Por outro lado, o contrato concede à Nike o direito a reduzir em 5% os valores totais das remunerações no caso do Corinthians ficar abaixo do 10º lugar no Campeonato Brasileiro. A empresa, no entanto, nunca utilizou essa prerrogativa.
Em casos de rebaixamento, a Nike pode reduzir em 20% os valores a serem repassados ao clube. Se o time, porventura, permanecer outros dois anos na Série B, estes cortes na receita subiriam para 50% e 75%, respectivamente. Uma eventual participação na Série C também refletiria em 75% de redução, podendo chegar a 100% em caso de queda à Série D.
Estes valores são considerados elevados no mercado e representam um aumento significativo em relação ao que se tem hoje em dia. Segundo fontes ouvidas pela Gazeta, os valores previstos a partir de 2026 são o problema para a Nike, enquanto as condições do contrato e as atuais pendências são os pontos de problema para o clube.

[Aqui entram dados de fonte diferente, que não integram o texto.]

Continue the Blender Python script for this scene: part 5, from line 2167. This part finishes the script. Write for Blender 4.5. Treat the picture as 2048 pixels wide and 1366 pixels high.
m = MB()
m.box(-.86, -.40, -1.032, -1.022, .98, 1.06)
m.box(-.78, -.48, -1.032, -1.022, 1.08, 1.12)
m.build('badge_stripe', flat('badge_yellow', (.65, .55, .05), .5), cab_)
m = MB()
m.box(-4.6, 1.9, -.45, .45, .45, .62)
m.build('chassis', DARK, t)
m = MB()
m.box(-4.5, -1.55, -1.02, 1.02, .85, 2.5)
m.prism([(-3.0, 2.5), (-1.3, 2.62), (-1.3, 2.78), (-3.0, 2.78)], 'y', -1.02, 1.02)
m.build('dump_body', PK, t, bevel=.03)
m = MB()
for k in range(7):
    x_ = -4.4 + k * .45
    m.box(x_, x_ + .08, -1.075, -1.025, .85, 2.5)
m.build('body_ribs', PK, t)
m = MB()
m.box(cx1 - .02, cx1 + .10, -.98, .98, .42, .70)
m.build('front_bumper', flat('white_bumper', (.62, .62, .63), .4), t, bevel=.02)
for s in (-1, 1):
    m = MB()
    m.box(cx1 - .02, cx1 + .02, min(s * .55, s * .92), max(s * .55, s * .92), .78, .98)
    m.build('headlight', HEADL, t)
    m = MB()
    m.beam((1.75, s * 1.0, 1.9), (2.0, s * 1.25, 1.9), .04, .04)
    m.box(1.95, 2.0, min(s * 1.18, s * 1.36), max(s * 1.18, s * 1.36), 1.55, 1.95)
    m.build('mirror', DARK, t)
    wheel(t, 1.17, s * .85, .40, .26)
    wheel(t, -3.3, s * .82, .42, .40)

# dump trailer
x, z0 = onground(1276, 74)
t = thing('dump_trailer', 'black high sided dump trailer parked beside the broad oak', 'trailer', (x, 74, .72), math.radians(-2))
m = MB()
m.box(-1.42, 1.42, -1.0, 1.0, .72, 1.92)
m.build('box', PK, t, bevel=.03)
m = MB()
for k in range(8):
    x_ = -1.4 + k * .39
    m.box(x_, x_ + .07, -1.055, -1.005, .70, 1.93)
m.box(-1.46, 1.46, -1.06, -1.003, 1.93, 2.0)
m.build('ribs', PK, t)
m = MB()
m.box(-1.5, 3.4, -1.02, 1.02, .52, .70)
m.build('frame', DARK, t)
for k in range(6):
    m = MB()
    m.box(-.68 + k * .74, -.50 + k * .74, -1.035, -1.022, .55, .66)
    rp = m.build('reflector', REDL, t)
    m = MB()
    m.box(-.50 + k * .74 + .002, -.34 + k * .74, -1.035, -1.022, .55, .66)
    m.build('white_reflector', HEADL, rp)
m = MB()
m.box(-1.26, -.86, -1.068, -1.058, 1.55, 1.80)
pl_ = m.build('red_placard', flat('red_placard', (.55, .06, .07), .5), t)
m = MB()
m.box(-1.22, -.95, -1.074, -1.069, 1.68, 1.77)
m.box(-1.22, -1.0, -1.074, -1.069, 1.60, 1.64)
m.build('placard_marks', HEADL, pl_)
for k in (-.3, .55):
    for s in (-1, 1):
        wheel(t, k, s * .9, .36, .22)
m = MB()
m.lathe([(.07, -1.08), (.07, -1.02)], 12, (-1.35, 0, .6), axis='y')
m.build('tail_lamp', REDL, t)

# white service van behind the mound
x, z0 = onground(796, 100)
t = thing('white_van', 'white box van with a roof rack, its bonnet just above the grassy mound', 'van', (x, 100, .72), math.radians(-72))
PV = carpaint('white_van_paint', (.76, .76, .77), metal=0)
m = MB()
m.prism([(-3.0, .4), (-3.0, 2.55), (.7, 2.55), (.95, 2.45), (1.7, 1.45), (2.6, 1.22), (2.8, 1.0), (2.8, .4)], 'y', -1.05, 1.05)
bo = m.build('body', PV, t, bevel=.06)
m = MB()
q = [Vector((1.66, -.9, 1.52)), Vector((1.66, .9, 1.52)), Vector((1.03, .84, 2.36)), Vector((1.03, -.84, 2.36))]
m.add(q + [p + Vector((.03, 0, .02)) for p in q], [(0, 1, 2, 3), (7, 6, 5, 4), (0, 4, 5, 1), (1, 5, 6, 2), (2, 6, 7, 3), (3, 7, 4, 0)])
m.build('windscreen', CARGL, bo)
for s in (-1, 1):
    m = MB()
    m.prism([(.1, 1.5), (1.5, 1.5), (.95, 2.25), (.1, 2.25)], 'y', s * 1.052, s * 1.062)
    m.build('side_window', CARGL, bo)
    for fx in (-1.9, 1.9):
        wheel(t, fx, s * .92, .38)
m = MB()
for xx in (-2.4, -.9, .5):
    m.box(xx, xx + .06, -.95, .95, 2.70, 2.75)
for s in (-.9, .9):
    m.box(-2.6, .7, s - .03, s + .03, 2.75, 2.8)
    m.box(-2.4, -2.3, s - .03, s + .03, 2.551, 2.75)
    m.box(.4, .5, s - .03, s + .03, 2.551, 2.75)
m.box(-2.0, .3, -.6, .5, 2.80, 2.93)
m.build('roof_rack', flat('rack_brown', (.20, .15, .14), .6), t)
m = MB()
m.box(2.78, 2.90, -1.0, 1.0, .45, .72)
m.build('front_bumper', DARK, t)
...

A Gazeta Esportiva enviou seis questionamentos ao Corinthians em busca de esclarecimentos sobre: a ausência de respostas do clube à empresa, que culminou com a renovação sem os ajustes contratuais; a confirmação da renovação; o motivo da renovação não ter sido anunciada; e a justificativa para Fred Luz ter sido afastado das negociações. Em nota, o Corinthians respondeu:
“O Sport Club Corinthians Paulista, em respeito ao interesse público, informa que a Fisia, empresa que assumiu a operação do Corinthians após a saída da Nike do país, está buscando a renovação do contrato de forma unilateral.
O acordo atual segue válido até o fim de 2025, e eventual renovação automática somente teria efeito a partir de 2026. Corinthians e Fisia mantêm diálogo aberto com o objetivo de manter a parceria durante a vigência do contrato.
O consultor Fred Luz participou das negociações até o final de novembro e seguiu sendo informado sobre os desdobramentos”.
Fred Luz, procurado pela reportagem, preferiu não se manifestar.